Wie im Rahmen der Herausgabevollstreckung von Grundstücken zu verfahren ist, wenn auf dem Grundstück Tiere gehalten werden, ist in Rechtsprechung und Literatur umstritten. Teilweise wird die Ansicht vertreten, dass das zuständige Ordnungsamt für die Unterbringung und Versorgung der Tiere zu sorgen hat. Die Gegenansicht hält das Verfahren gem. § 885 Abs. 2 – 4 ZPO für maßgebend, da die betroffenen Tiere wie bewegliche Sachen zu behandeln sind. Der BGH hat sich mit seinem Beschluss der letztgenannten Ansicht angeschlossen.

Bewegliche Sachen, auf die sich die Zwangsvollstreckung nicht bezieht, sind gem. § 885 Abs. 2 ZPO vom Gerichtsvollzieher wegzuschaffen und dem Schuldner oder einer Ersatzperson zu übergeben. Ist keine geeignete Person anwesend, hat der Gerichtsvollzieher die Sachen gem. § 885 Abs. 3 ZPO auf Kosten des Schuldners in Verwahrung zu bringen. Fordert der Schuldner die Sachen nicht binnen zweier Monate heraus oder weigert er sich die Verfahrenskosten zu tragen, hat der Gerichtsvollzieher sie zu verkaufen.

§ 90a S. 3 BGB bestimmt, dass die für Sachen geltenden Vorschriften auf Tiere entsprechend anzuwenden sind, soweit nichts anderes bestimmt ist.
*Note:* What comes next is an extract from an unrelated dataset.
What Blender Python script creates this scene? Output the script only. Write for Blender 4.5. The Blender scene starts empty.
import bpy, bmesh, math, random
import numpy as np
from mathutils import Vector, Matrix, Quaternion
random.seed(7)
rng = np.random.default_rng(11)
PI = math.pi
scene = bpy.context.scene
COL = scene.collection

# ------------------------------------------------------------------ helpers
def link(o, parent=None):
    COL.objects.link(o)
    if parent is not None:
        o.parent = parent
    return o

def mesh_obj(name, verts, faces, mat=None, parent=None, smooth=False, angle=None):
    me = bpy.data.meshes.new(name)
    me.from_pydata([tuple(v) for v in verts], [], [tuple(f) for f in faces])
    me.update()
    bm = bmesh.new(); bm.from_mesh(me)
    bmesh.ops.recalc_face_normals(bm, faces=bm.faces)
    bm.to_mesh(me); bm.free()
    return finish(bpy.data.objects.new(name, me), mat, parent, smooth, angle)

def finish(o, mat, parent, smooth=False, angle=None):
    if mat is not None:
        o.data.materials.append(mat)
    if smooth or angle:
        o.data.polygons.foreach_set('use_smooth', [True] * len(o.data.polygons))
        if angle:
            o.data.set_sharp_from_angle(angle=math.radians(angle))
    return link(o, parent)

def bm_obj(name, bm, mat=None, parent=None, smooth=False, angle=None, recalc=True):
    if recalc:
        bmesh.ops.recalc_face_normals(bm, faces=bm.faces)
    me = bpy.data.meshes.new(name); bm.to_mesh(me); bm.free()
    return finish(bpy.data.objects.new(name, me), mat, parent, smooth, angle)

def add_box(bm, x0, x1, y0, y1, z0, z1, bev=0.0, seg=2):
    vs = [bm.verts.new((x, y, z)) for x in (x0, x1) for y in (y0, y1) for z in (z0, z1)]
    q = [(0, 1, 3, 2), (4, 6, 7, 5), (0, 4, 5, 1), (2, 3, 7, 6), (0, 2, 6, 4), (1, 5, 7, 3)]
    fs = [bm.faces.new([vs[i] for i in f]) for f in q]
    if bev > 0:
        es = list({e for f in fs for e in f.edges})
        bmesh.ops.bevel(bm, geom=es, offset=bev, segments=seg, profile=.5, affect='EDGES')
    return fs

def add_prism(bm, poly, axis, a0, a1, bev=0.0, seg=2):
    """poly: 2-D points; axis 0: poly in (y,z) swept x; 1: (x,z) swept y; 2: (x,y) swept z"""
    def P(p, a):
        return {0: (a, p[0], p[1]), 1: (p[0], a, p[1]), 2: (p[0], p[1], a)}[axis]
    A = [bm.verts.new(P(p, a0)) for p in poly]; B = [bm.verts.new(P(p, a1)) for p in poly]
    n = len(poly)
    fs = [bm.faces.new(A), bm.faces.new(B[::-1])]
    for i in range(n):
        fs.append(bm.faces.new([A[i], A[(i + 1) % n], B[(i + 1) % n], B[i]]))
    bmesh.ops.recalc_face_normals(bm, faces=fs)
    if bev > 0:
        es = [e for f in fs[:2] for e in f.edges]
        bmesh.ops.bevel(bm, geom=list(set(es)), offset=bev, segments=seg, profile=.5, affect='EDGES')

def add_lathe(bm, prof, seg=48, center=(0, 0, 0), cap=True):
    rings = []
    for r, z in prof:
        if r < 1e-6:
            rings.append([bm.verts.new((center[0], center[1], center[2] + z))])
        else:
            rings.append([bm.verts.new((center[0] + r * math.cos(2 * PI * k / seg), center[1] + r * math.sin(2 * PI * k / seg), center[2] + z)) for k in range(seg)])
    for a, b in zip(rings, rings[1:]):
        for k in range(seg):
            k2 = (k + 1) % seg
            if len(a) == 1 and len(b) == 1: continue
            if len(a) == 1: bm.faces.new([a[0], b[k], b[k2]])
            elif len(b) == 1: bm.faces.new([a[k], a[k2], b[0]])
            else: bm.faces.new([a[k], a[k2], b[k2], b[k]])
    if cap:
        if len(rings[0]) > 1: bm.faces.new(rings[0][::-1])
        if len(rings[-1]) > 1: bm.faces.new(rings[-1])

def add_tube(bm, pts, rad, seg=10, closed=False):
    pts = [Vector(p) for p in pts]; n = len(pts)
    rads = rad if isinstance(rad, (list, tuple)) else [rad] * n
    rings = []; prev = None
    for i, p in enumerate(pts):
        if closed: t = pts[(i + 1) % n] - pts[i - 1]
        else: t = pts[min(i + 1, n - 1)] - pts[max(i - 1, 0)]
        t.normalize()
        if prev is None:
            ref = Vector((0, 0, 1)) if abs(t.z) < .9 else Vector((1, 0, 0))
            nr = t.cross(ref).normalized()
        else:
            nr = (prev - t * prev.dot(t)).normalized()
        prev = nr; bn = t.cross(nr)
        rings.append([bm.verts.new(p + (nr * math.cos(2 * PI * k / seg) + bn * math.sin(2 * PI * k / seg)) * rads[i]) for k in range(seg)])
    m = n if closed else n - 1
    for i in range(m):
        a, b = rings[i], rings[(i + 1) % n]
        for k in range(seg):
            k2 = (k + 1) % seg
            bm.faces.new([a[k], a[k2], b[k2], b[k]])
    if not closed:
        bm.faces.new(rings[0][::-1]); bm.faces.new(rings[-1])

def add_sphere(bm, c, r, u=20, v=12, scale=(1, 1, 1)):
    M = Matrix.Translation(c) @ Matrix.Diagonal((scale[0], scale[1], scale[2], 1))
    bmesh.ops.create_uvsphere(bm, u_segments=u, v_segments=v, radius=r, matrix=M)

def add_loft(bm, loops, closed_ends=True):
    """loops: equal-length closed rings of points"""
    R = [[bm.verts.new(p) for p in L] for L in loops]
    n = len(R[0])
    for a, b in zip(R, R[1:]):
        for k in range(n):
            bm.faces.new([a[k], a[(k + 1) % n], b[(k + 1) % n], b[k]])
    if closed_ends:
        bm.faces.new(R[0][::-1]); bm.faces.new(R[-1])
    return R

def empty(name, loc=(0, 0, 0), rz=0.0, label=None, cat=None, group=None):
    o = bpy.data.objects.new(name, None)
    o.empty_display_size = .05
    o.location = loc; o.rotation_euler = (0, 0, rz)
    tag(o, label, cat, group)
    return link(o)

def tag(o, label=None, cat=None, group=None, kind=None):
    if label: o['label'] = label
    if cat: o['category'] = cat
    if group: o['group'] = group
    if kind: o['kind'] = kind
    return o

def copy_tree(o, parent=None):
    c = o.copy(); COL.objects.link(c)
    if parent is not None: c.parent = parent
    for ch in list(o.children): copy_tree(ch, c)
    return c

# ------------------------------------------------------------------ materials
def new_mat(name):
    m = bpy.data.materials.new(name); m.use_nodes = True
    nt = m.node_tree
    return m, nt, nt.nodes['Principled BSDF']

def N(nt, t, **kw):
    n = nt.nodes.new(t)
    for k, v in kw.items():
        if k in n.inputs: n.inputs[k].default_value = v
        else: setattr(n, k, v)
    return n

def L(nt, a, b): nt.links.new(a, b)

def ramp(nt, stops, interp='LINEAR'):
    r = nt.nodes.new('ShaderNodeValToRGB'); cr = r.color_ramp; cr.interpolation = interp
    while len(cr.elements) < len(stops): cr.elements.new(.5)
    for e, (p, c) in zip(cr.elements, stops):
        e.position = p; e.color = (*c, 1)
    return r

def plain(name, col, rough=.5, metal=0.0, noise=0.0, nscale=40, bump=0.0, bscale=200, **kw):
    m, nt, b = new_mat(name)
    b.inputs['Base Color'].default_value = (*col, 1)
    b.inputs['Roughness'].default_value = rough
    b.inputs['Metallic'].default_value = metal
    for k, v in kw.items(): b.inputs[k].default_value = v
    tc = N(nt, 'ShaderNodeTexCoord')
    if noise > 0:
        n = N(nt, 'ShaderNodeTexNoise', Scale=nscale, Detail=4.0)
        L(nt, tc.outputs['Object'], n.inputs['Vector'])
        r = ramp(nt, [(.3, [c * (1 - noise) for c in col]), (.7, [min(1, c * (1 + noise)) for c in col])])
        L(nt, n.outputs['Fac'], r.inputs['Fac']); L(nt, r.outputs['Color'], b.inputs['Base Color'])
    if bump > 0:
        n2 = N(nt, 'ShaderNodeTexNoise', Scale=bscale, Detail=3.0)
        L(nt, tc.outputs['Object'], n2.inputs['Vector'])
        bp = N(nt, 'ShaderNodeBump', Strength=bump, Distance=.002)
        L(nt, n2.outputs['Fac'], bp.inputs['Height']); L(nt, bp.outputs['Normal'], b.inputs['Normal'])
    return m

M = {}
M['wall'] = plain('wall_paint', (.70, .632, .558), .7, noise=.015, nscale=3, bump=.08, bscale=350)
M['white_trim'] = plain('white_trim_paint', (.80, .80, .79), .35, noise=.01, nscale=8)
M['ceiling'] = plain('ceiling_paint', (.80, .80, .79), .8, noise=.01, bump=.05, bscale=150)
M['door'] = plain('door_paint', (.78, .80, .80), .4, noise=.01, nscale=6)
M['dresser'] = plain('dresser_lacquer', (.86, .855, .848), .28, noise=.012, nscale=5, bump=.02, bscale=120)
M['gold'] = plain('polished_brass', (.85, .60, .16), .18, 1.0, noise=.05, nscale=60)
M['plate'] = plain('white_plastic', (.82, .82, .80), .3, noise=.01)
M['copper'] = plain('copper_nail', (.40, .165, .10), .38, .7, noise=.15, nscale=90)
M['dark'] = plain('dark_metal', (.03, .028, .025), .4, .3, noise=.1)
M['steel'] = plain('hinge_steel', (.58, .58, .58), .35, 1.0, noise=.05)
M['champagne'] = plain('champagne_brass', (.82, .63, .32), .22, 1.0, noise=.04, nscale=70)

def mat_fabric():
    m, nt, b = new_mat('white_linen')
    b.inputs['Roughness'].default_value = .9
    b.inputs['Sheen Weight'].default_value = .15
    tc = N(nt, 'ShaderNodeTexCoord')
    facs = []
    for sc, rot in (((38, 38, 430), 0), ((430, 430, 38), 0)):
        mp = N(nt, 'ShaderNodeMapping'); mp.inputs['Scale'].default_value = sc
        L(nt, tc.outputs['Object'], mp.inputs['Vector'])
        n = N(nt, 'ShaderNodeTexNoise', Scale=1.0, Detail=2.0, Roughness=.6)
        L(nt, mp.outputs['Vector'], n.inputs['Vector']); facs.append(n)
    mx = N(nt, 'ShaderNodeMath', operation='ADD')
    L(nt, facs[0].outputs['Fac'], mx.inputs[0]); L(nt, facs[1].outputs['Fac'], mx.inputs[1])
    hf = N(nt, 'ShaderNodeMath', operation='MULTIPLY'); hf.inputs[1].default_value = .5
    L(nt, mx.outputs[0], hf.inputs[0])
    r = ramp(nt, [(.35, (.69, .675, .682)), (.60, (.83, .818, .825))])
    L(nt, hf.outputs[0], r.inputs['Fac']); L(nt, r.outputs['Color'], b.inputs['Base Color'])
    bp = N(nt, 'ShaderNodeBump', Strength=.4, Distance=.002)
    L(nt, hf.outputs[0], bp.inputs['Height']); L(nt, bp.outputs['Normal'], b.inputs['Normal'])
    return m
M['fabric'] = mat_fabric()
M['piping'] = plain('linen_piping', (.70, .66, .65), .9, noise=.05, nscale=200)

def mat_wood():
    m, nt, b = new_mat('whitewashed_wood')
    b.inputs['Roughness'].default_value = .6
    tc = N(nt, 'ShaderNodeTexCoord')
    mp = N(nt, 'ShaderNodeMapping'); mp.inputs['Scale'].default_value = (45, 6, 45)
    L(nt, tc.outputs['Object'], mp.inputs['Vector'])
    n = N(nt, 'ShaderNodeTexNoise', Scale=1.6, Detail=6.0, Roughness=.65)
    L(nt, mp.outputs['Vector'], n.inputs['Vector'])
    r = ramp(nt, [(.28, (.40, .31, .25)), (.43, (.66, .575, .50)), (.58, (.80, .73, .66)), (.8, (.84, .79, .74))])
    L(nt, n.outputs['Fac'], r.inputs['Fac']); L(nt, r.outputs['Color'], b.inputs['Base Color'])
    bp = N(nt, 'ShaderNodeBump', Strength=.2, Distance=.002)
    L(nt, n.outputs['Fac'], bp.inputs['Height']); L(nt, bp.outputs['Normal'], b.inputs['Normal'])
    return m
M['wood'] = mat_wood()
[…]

Dies ist bei der Herausgabevollstreckung von Grundstücken der Fall. Insoweit gibt es keine tierspezifischen Sondervorschriften. Die § 885 Abs. 2 – 4 ZPO sind somit vollumfänglich anwendbar. Der Gerichtsvollzieher muss allerdings den Belangen des Tierschutzes und den Vorschriften des Tierschutzgesetzes Rechnung tragen. Dies kann insbesondere dadurch erfolgen, dass die vorgesehene Verwahrung in einem Tierheim oder einer anderen geeigneten Einrichtung erfolgt. Falls der Gerichtsvollzieher die Tiere wegen ihrer Größe, Gefährlichkeit oder aus anderen Gründen nicht selbst wegschaffen kann, muss er hiermit Hilfspersonen beauftragen. Falls erforderlich kann er im Wege der Amtshilfe auch staatliche Stellen zur Unterstützung heranziehen. Für die anfallenden Kosten hat der Gläubiger einen entsprechenden Kostenvorschuss zu leisten. Diese können in Einzelfällen fünf- oder sechsstellige Beträge erreichen.

Wenn es wegen Nichtabforderung oder Nichtübernahme der Kosten durch den Schuldner gem. § 885 Abs. 4 ZPO zum Verkauf der Tiere kommt und dieser fehlschlägt, hat der Gläubiger für die weitere Verwahrung und Versorgung allerdings nicht mehr aufzukommen. Sachen dürfen in diesem Fall vernichtet werden. Bei Tieren besteht diese Möglichkeit nicht, weil dies gegen das Tierschutzgesetz verstoßen würde. Die dauerhafte Verwahrung der Tiere, obliegt in diesem Fall nicht dem Gläubiger, sondern der Allgemeinheit.